Thursday, October 09, 2008

New McCain Ad: Ayers

A new McCain ad has been released on the internet that has the right-side of the blogosphere buzzing. It is entitled Ayers.
As I said, many blogs are discussing it. I'll quote the transcript from Ed Morrissey.
Barack Obama and domestic terrorist Bill Ayers. Friends. They’ve worked together for years. But Obama tries to hide it. Why?

Obama launched his political career in Ayers’ living room. Ayers and Obama ran a radical “education” foundation, together. They wrote the foundation’s by-laws, together. Obama was the foundation’s first chairman. Reports say they, “distributed more than $100 million to ideological allies with no discernible improvement in education.”

When their relationship became an issue, Obama just responded, “This is a guy who lives in my neighborhood.” That’s it?

We know Bill Ayers ran the “violent left wing activist group” called Weather Underground. We know Ayers’ wife was on the FBI’s 10 Most Wanted list. We know they bombed the Capitol. The Pentagon. A judge’s home. We know Ayers said, “I don’t regret setting bombs. …. I feel we didn’t do enough.”

But Obama’s friendship with terrorist Ayers isn’t the issue. The issue is Barack Obama’s judgment and candor. When Obama just says, “This is a guy who lives in my neighborhood,” Americans say, “Where’s the truth, Barack?”

Barack Obama. Too risky for America.
If nothing else, the commercial puts to rest any doubts that McCain will push Obama hard on the Ayers issue. A 90-second ad is usually only released on the internet--it is very expensive to run an ad of that length on broadcast television. But this one ends with the standard disclaimer of "I'm John McCain and I approve of this message." So it is likely to run in battleground states.
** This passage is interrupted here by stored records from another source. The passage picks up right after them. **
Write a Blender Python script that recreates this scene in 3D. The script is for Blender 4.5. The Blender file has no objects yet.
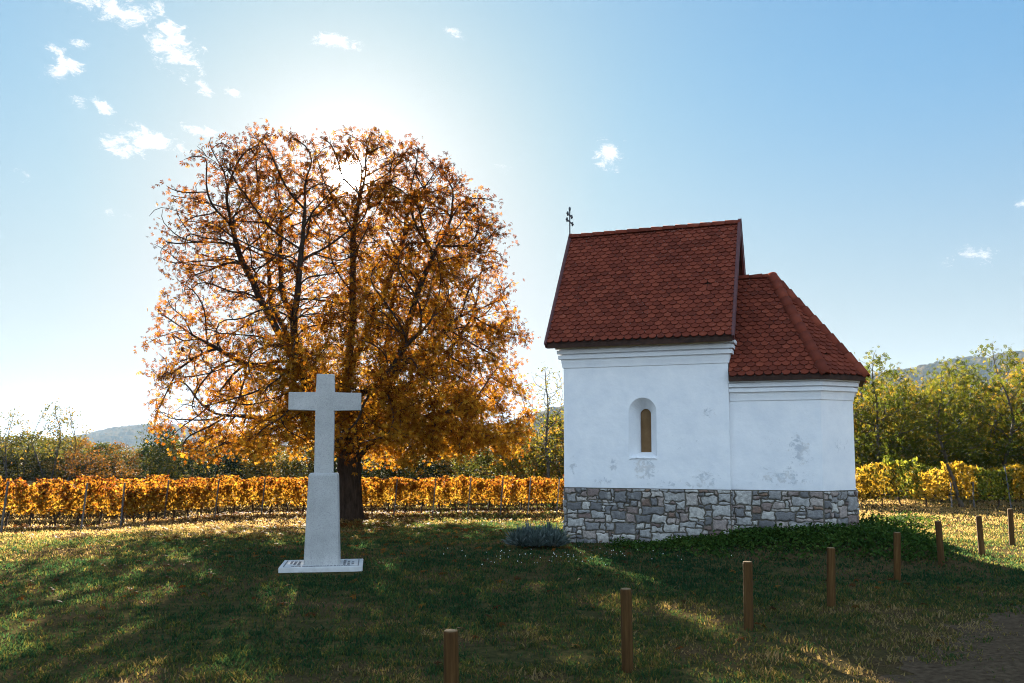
import bpy, bmesh, math, random
import numpy as np
from mathutils import Vector, Matrix

random.seed(7)
R = math.radians
scene = bpy.context.scene
C = scene.collection

# ------------------------------------------------------------------ camera, world, sun, exposure
F_PX, HOR, TP, EYE = 868.95, 449.0, 74.66, 2.2
PITCH = math.atan(TP / F_PX)
cam_d = bpy.data.cameras.new('camera')
cam = bpy.data.objects.new('camera', cam_d)
C.objects.link(cam)
cam.location = (0, 0, EYE)
cam.rotation_euler = (R(90) + PITCH, 0, 0)
cam_d.sensor_width = 36
cam_d.lens = F_PX / 1024 * 36
cam_d.shift_y = (HOR - TP - 341.5) / 1024
cam_d.clip_start = 0.1
cam_d.clip_end = 20000
scene.camera = cam


def direction(px, py):
    a = (px - 512) / F_PX
    b = (HOR - TP - py) / F_PX
    v = Vector((a, math.cos(PITCH) - b * math.sin(PITCH), math.sin(PITCH) + b * math.cos(PITCH)))
    return v.normalized()


SUN = direction(350, 175)
SUN_EL = math.asin(SUN.z)
SUN_AZ = math.atan2(SUN.x, SUN.y)          # from +Y towards +X

EXPOSURE = 3.35
SKY_TOP, SKY_KNEE, BACK_FILL = 0.140, 0.25, 2.6
SKY_STRENGTH = 0.05
SUN_STRENGTH = 5.0
HAZE_DENSITY = 0.00007

sun_d = bpy.data.lights.new('sun', 'SUN')
sun_d.energy = SUN_STRENGTH
sun_d.angle = R(0.53)
sun_d.color = (1.0, 0.9, 0.76)
sun = bpy.data.objects.new('sun', sun_d)
C.objects.link(sun)
sun.rotation_euler = SUN.to_track_quat('Z', 'Y').to_euler()

vs = scene.view_settings
vs.view_transform = 'Standard'
vs.look = 'None'
vs.exposure = EXPOSURE
vs.gamma = 1
vs.use_curve_mapping = False
scene.cycles.max_bounces = 8
scene.cycles.transparent_max_bounces = 8
scene.cycles.volume_bounces = 0
scene.cycles.use_denoising = True
scene.cycles.denoising_prefilter = 'NONE'
scene.cycles.pixel_filter_type = 'BLACKMAN_HARRIS'
scene.cycles.filter_width = 1.05


# ------------------------------------------------------------------ node helpers
class N:
    def __init__(s, nt):
        s.nt = nt

    def new(s, typ, **kw):
        n = s.nt.nodes.new(typ)
        for k, v in kw.items():
            setattr(n, k, v)
        return n

    def link(s, a, b):
        s.nt.links.new(a, b)

    def setin(s, sock, v):
        if hasattr(v, 'is_output'):
            s.link(v, sock)
        else:
            sock.default_value = v

    def math(s, op, a, b=0.0, clamp=False):
        n = s.new('ShaderNodeMath', operation=op, use_clamp=clamp)
        s.setin(n.inputs[0], a)
        s.setin(n.inputs[1], b)
        return n.outputs[0]

    def vmath(s, op, a, b=(0, 0, 0)):
        n = s.new('ShaderNodeVectorMath', operation=op)
        s.setin(n.inputs[0], a)
        s.setin(n.inputs[1], b)
        return n

    def range(s, v, a, b, c=0.0, d=1.0, smooth=True):
        n = s.new('ShaderNodeMapRange', interpolation_type='SMOOTHSTEP' if smooth else 'LINEAR')
        s.setin(n.inputs[0], v)
        for i, x in enumerate((a, b, c, d)):
            s.setin(n.inputs[i + 1], x)
        return n.outputs[0]

    def noise(s, vec, scale, detail=4, rough=0.55, dist=0.0):
        n = s.new('ShaderNodeTexNoise')
        if vec is not None:
            s.link(vec, n.inputs['Vector'])
        n.inputs['Scale'].default_value = scale
        n.inputs['Detail'].default_value = detail
        n.inputs['Roughness'].default_value = rough
        n.inputs['Distortion'].default_value = dist
        return n.outputs['Fac']

    def mix(s, f, a, b, mode='MIX'):
        n = s.new('ShaderNodeMix', data_type='RGBA', blend_type=mode)
        s.setin(n.inputs[0], f)
        for i, c in ((6, a), (7, b)):
            if not hasattr(c, 'is_output') and len(c) == 3:
                c = (*c, 1)
            s.setin(n.inputs[i], c)
        return n.outputs[2]

    def ramp(s, v, stops, interp='LINEAR'):
        n = s.new('ShaderNodeValToRGB')
        n.color_ramp.interpolation = interp
        e = n.color_ramp.elements
        while len(e) < len(stops):
            e.new(0.5)
        for x, (p, c) in zip(e, stops):
            x.position = p
            x.color = (*c, 1)
        s.setin(n.inputs[0], v)
        return n.outputs[0]

    def coord(s, which='Object'):
        return s.new('ShaderNodeTexCoord').outputs[which]

    def attr(s, name):
        return s.new('ShaderNodeAttribute', attribute_name=name).outputs['Fac']

    def bump(s, h, strength=0.3, dist=0.02):
        n = s.new('ShaderNodeBump')
        n.inputs['Strength'].default_value = strength
        n.inputs['Distance'].default_value = dist
        s.link(h, n.inputs['Height'])
        return n.outputs[0]


def mat(name, rough=0.9, spec=0.2):
    m = bpy.data.materials.new(name)
    m.use_nodes = True
    n = N(m.node_tree)
    b = m.node_tree.nodes['Principled BSDF']
    b.inputs['Roughness'].default_value = rough
    b.inputs['Specular IOR Level'].default_value = spec
    return m, n, b


def leaf_mat(name, stops, trans=0.5, noise_scale=0.5, noise_amt=0.4, zgrad=None, obj_rand=0.0, rough=0.6, k=0.42):
    """leaf: diffuse/gloss front plus translucency; colour runs over a ramp by leaf, clump and copy"""
    m, n, b = mat(name, rough, 0.015)
    v = n.attr('rnd')
    if noise_amt:
        nz = n.noise(n.coord('Object'), noise_scale, 3)
        v = n.math('ADD', v, n.math('MULTIPLY', n.math('SUBTRACT', nz, 0.5), noise_amt * 2))
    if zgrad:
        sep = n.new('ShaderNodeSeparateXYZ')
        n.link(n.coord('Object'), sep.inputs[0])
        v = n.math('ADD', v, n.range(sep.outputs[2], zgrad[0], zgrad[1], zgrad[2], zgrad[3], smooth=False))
    if obj_rand:
        oi = n.new('ShaderNodeObjectInfo').outputs['Random']
        v = n.math('ADD', v, n.math('MULTIPLY', n.math('SUBTRACT', oi, 0.5), obj_rand))
    col = n.ramp(v, [(p, tuple(q * k for q in c)) for p, c in stops])
    n.link(col, b.inputs['Base Color'])
    t = n.new('ShaderNodeBsdfTranslucent')
    n.link(n.mix(1.0, col, (0.95, 0.80, 0.5), 'MULTIPLY'), t.inputs['Color'])
    mx = n.new('ShaderNodeMixShader')
    mx.inputs[0].default_value = trans
    n.link(b.outputs[0], mx.inputs[1])
    n.link(t.outputs[0], mx.inputs[2])
    n.link(mx.outputs[0], m.node_tree.nodes['Material Output'].inputs['Surface'])
    return m


# ------------------------------------------------------------------ world
world = bpy.data.worlds.new('World')
scene.world = world
world.use_nodes = True
wn = N(world.node_tree)
bg = world.node_tree.nodes['Background']
sky = wn.new('ShaderNodeTexSky', sky_type='NISHITA')
sky.sun_disc = False
sky.sun_elevation = SUN_EL
sky.sun_rotation = SUN_AZ
sky.altitude = 100
sky.air_density = 1.0
sky.dust_density = 0.6
sky.ozone_density = 1.6
gen = wn.coord('Generated')
sep = wn.new('ShaderNodeSeparateXYZ')
wn.link(gen, sep.inputs[0])
az = wn.math('ARCTAN2', sep.outputs[0], sep.outputs[1])
el = wn.math('ARCSINE', sep.outputs[2])
cmb = wn.new('ShaderNodeCombineXYZ')
wn.link(az, cmb.inputs[0])
wn.link(el, cmb.inputs[1])
ae = cmb.outputs[0]
# small fair-weather clouds: direction, half sizes (degrees), tilt, density
CLOUDS = [(112, 8, 2.7, .75, -8, 1), (173, 46, 1.9, 1.1, -38, 1), (65, 66, 1.1, .6, 25, 1), (55, 49, .7, .3, -10, .9),
          (75, 42, .6, .3, -5, .8), (157, 9, .7, .4, -30, .7), (332, 41, 1.5, .5, -8, .85), (450, 32, .8, .35, -10, .8),
          (104, 107, .65, .4, -25, .9), (79, 103, .5, .3, -10, .8), (152, 141, 2.0, .6, -14, 1), (120, 147, 1.2, .6, -15, 1),
          (205, 90, .7, .35, -25, .9), (235, 93, .5, .3, -10, .7), (205, 134, 1.4, .4, -10, .8), (608, 155, 1.0, .85, 0, 1),
          (970, 255, 1.3, .6, 0, .55), (1021, 204, .5, .25, 0, .9), (8, 172, 1.2, .4, -5, .45), (105, 210, 1.4, .4, -8, .3),
          (505, 165, 1.5, .5, 0, .25)]
tot = None
for px, py, hw, hh, tilt, dens in CLOUDS:
    d = direction(px, py)
    a0, e0 = math.atan2(d.x, d.y), math.asin(d.z)
    sub = wn.vmath('SUBTRACT', ae, (a0, e0, 0)).outputs[0]
    rot = wn.new('ShaderNodeVectorRotate', rotation_type='Z_AXIS')
    wn.link(sub, rot.inputs['Vector'])
    rot.inputs['Angle'].default_value = -R(tilt)
    sc = wn.vmath('DIVIDE', rot.outputs[0], (R(hw * 1.3), R(hh * 1.35), 1)).outputs[0]
    ln = wn.vmath('LENGTH', sc).outputs['Value']
    k = wn.range(ln, 0.0, 1.35, dens, 0.0)
    tot = k if tot is None else wn.math('MAXIMUM', tot, k)
mp = wn.new('ShaderNodeMapping')
wn.link(ae, mp.inputs[0])
mp.inputs['Rotation'].default_value = (0, 0, R(18))
mp.inputs['Scale'].default_value = (1, 1.7, 1)
cn = wn.math('ADD', wn.math('MULTIPLY', wn.noise(mp.outputs[0], 48, 7, 0.68, 0.6), 0.7), wn.math('MULTIPLY', wn.noise(mp.outputs[0], 150, 5, 0.7, 0.8), 0.3))
cd = wn.math('ADD', tot, wn.math('MULTIPLY', wn.math('SUBTRACT', cn, 0.5), 4.2))
alpha = wn.range(cd, 0.36, 1.05, 0, 0.95)
alpha = wn.math('MULTIPLY', alpha, wn.range(tot, 0.0, 0.12))
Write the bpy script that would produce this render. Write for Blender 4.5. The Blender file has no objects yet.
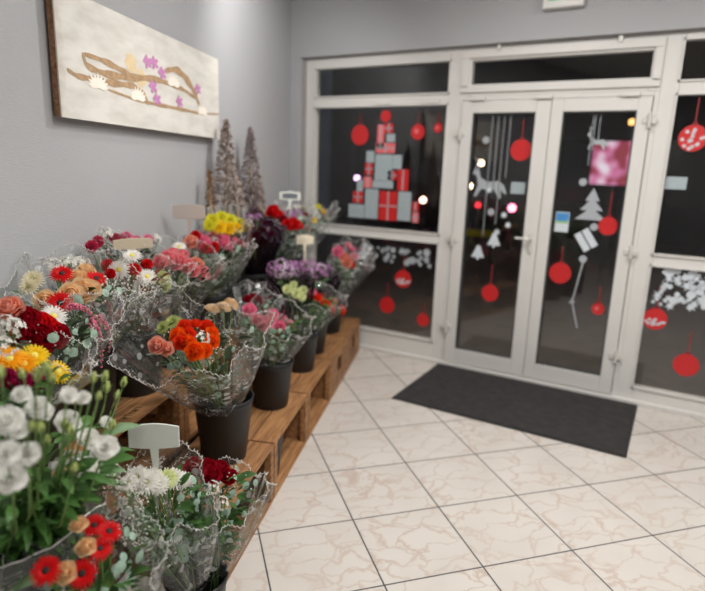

I disagree with Morrissey's conclusions though. He writes:
This also puts pressure on McCain to “say it to his face” in the next debate, as Obama will certainly challenge him to do after this ad airs. Bob Schieffer, the next debate moderator, may already be writing the question for it now.
I'm not convinced that Obama will challenge him on this issue in a live debate. He may--but he may also just scoff at the accusations as he has done for over a year now and trust the media will cover him. To think a Bob Schieffer may already be preparing a direct question about it is wishful thinking.